Woods bemused by warm Australian reception
(China Daily)
Updated: 2009-11-11 11:27

MELBOURNE: Thousands of fans and a media circus worthy of a head of state greeted Tiger Woods at Melbourne's Kingston Heath golf club yesterday, as the world No 1 made his first visit to Australia in 11 years.

Woods bemused by warm Australian reception
Tiger Woods of the U.S. watches the ball during a practice session ahead of this week's Australian Masters golf tournament in Melbourne November 10, 2009. [Agencies] 

Woods, who arrived by private jet in Melbourne on Monday, tuned up for this week's A$1.5 million ($1.40 million) Masters with a nine-hole practise round in front of throngs of spectators and a low-flying helicopter scanning his every move.

"No, (this reception) is not normal. No, I pray to God it's not normal," the 14-time major champion said.

"You don't normally see this many people at a practise round, certainly, maybe at a major championship."

Woods's first tournament in Australia since the 1998 Presidents Cup in Melbourne, has been seen as a watershed for a tour that has struggled to provide purses and appearance fees large enough to attract the biggest names.

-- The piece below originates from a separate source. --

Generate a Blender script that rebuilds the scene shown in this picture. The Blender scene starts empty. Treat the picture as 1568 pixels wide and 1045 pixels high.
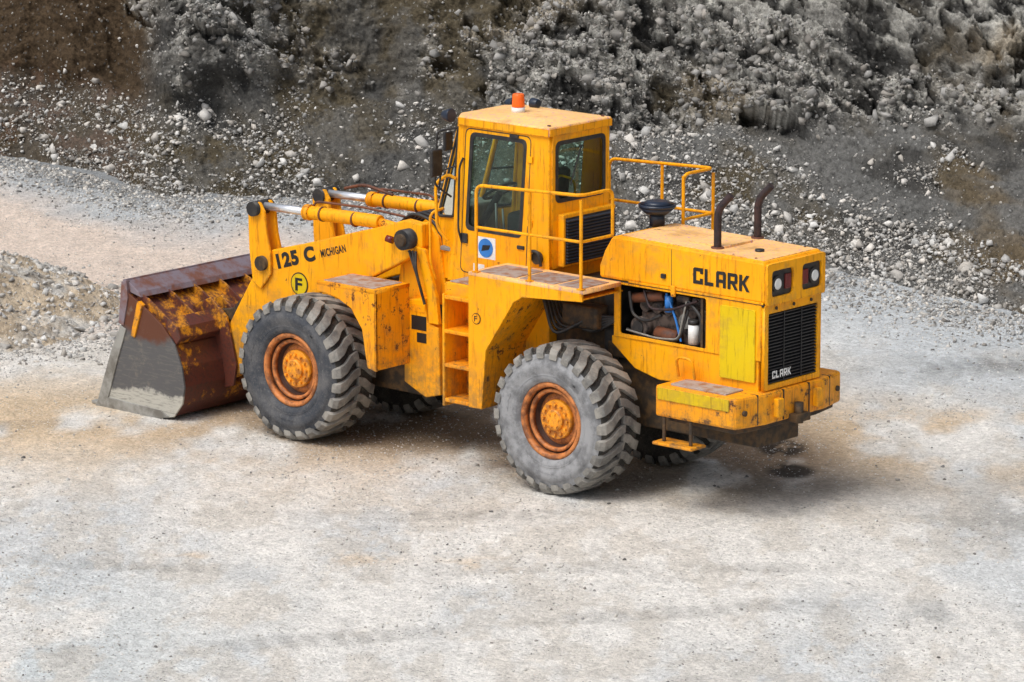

The state government of Victoria, which local media has reported paid half of Woods' $3 million appearance fee, had branded his appearance a coup and said the visit would generate an economic benefit of A$19 million.

Woods's delay in heading back to Australia was a matter of "timing" rather than financial incentives, the 33-year-old said.

"There are so many golf tournaments to play all around the world. I just haven't got down here," he said.

"You don't get a chance to play in venues like this and it is really a treat to play the sand-belt golf courses.

"You have so many different options. You have to be able to shape the ball around the golf course. You have to be able to think.

"It's one of the reasons I love playing links golf. It's the same, the only difference here is well, it's hot as hell."

Woods will vie for a first victory on Australian soil with former US Open champion Geoff Ogilvy among a strong local contingent for a winner's cheque worth less than a tenth of his appearance fee.